-- Task brief --
Your copy of the material below should match it exactly, except that it holds no pictures.

-- Data extract --
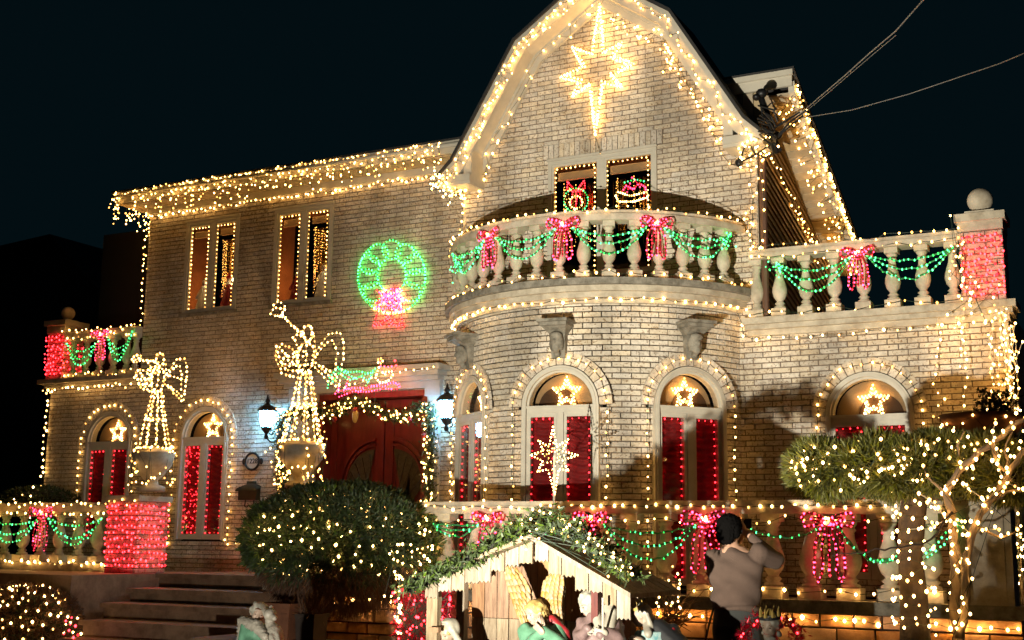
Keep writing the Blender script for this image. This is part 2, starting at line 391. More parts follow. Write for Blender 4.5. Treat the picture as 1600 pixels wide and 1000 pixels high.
def rect_hole(x0, x1, z0, z1): return lambda z: (x0, x1) if z0 < z < z1 else None
def arch_hole(c, w, z0, zs, ring=.1):
    def f(z):
        if z < z0: return None
        if z < zs: return (c-w/2, c+w/2)
        R = w/2+ring
        if z < zs+R: h = math.sqrt(R*R-(z-zs)**2); return (c-h, c+h)
        return None
    return f
fA = lambda u, v, d: (u, YA-d, v)
fBp = lambda u, v, d: (u, YB-d, v)
BC = (-6.55, 15.4, 2.05)
def fC(u, v, d):
    th = u/BC[2]; return (BC[0]+(BC[2]+d)*math.sin(th), BC[1]-(BC[2]+d)*math.cos(th), v)
W_ARCH = .93
ths = [math.radians(t) for t in (-38.5, 5.2, 49.5)]
hA = [rect_hole(-13.93, -12.84, 5.11, 6.62), rect_hole(-12.14, -11.03, 5.11, 6.62), arch_hole(-13.33, W_ARCH, 1.56, 3.12), arch_hole(-15.33, .97, 1.56, 3.10), rect_hole(-11.15, -9.27, 1.05, 3.68)]
bo, mo = MB(), MB()
def run(holes, base): return lambda z: minus(base(z), [h(z) for h in holes if h(z)])
brick_wall(fA, 1.0, 6.95, run(hA, lambda z: [(-16.74, -8.52)] if z < 4.12 else [(-14.75, -8.52)]), bo, mo)
CX = -6.42
GO = [(-2.24, 6.47), (-2.02, 6.68), (-1.08, 8.24), (0, 8.98), (1.08, 8.24), (2.02, 6.68), (2.24, 6.47)]
def off2(poly, d):
    P = [np.array(p) for p in poly]; out = []
    for i in range(len(P)):
        t1 = P[i]-P[i-1] if i else P[1]-P[0]; t2 = P[i+1]-P[i] if i < len(P)-1 else t1
        n1 = np.array([t1[1], -t1[0]])/np.linalg.norm(t1); n2 = np.array([t2[1], -t2[0]])/np.linalg.norm(t2)
        m = (n1+n2); m /= np.linalg.norm(m); out.append(P[i]+m*d/max(.5, m@n1))
    return out
gi = off2(GO, .1)
def gspan(z):
    if z < 4.2: return [(-8.52, -1.53)]
    if z < 6.47: return [(-8.52, -4.34)]
    hw = None
    for i in (1, 2):
        a, b = gi[i], gi[i+1]
        if a[1] <= z <= b[1]: hw = -(a[0]+(b[0]-a[0])*(z-a[1])/(b[1]-a[1]))
    if hw is None: hw = 2.0 if z < 7 else 0
    hw = min(hw, 2.08)
    return [(CX-hw, CX+hw)]
hB = [rect_hole(-7.22, -5.66, 5.0, 6.64), arch_hole(-3.08, .97, 1.2, 3.06), lambda z: (-8.1, -5.0) if z < 4.55 else None,
      lambda z: (-7.3, -5.58) if 6.64 <= z < 6.875 else None]
keepB = lambda u, z: 2.3 < z < 4.15 and -4.55 < u < -1.75
brick_wall(fBp, 1.0, 8.9, run(hB, gspan), bo, mo, keepB)
Lb = math.radians(72)*BC[2]
hC = [arch_hole(t*BC[2], W_ARCH-.01, 1.0, 3.155) for t in ths]
brick_wall(fC, 1.0, 4.5, run(hC, lambda z: [(-Lb, Lb)]), bo, mo, lambda u, z: z > 3.2 and -.9 < u < 1.9)
wall = bo.build('brick_wall', m_brick, house, kind='stuff')
mo.build('mortar', m_mortar, house)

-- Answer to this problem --
Keep writing the Blender script for this image. This is part 2, starting at line 391. More parts follow. Write for Blender 4.5. Treat the picture as 1600 pixels wide and 1000 pixels high.
def rect_hole(x0, x1, z0, z1): return lambda z: (x0, x1) if z0 < z < z1 else None
def arch_hole(c, w, z0, zs, ring=.1):
    def f(z):
        if z < z0: return None
        if z < zs: return (c-w/2, c+w/2)
        R = w/2+ring
        if z < zs+R: h = math.sqrt(R*R-(z-zs)**2); return (c-h, c+h)
        return None
    return f
fA = lambda u, v, d: (u, YA-d, v)
fBp = lambda u, v, d: (u, YB-d, v)
BC = (-6.55, 15.4, 2.05)
def fC(u, v, d):
    th = u/BC[2]; return (BC[0]+(BC[2]+d)*math.sin(th), BC[1]-(BC[2]+d)*math.cos(th), v)
W_ARCH = .93
ths = [math.radians(t) for t in (-38.5, 5.2, 49.5)]
hA = [rect_hole(-13.93, -12.84, 5.11, 6.62), rect_hole(-12.14, -11.03, 5.11, 6.62), arch_hole(-13.33, W_ARCH, 1.56, 3.12), arch_hole(-15.33, .97, 1.56, 3.10), rect_hole(-11.15, -9.27, 1.05, 3.68)]
bo, mo = MB(), MB()
def run(holes, base): return lambda z: minus(base(z), [h(z) for h in holes if h(z)])
brick_wall(fA, 1.0, 6.95, run(hA, lambda z: [(-16.74, -8.52)] if z < 4.12 else [(-14.75, -8.52)]), bo, mo)
CX = -6.42
GO = [(-2.24, 6.47), (-2.02, 6.68), (-1.08, 8.24), (0, 8.98), (1.08, 8.24), (2.02, 6.68), (2.24, 6.47)]
def off2(poly, d):
    P = [np.array(p) for p in poly]; out = []
    for i in range(len(P)):
        t1 = P[i]-P[i-1] if i else P[1]-P[0]; t2 = P[i+1]-P[i] if i < len(P)-1 else t1
        n1 = np.array([t1[1], -t1[0]])/np.linalg.norm(t1); n2 = np.array([t2[1], -t2[0]])/np.linalg.norm(t2)
        m = (n1+n2); m /= np.linalg.norm(m); out.append(P[i]+m*d/max(.5, m@n1))
    return out
gi = off2(GO, .1)
def gspan(z):
    if z < 4.2: return [(-8.52, -1.53)]
    if z < 6.47: return [(-8.52, -4.34)]
    hw = None
    for i in (1, 2):
        a, b = gi[i], gi[i+1]
        if a[1] <= z <= b[1]: hw = -(a[0]+(b[0]-a[0])*(z-a[1])/(b[1]-a[1]))
    if hw is None: hw = 2.0 if z < 7 else 0
    hw = min(hw, 2.08)
    return [(CX-hw, CX+hw)]
hB = [rect_hole(-7.22, -5.66, 5.0, 6.64), arch_hole(-3.08, .97, 1.2, 3.06), lambda z: (-8.1, -5.0) if z < 4.55 else None,
      lambda z: (-7.3, -5.58) if 6.64 <= z < 6.875 else None]
keepB = lambda u, z: 2.3 < z < 4.15 and -4.55 < u < -1.75
brick_wall(fBp, 1.0, 8.9, run(hB, gspan), bo, mo, keepB)
Lb = math.radians(72)*BC[2]
hC = [arch_hole(t*BC[2], W_ARCH-.01, 1.0, 3.155) for t in ths]
brick_wall(fC, 1.0, 4.5, run(hC, lambda z: [(-Lb, Lb)]), bo, mo, lambda u, z: z > 3.2 and -.9 < u < 1.9)
wall = bo.build('brick_wall', m_brick, house, kind='stuff')
mo.build('mortar', m_mortar, house)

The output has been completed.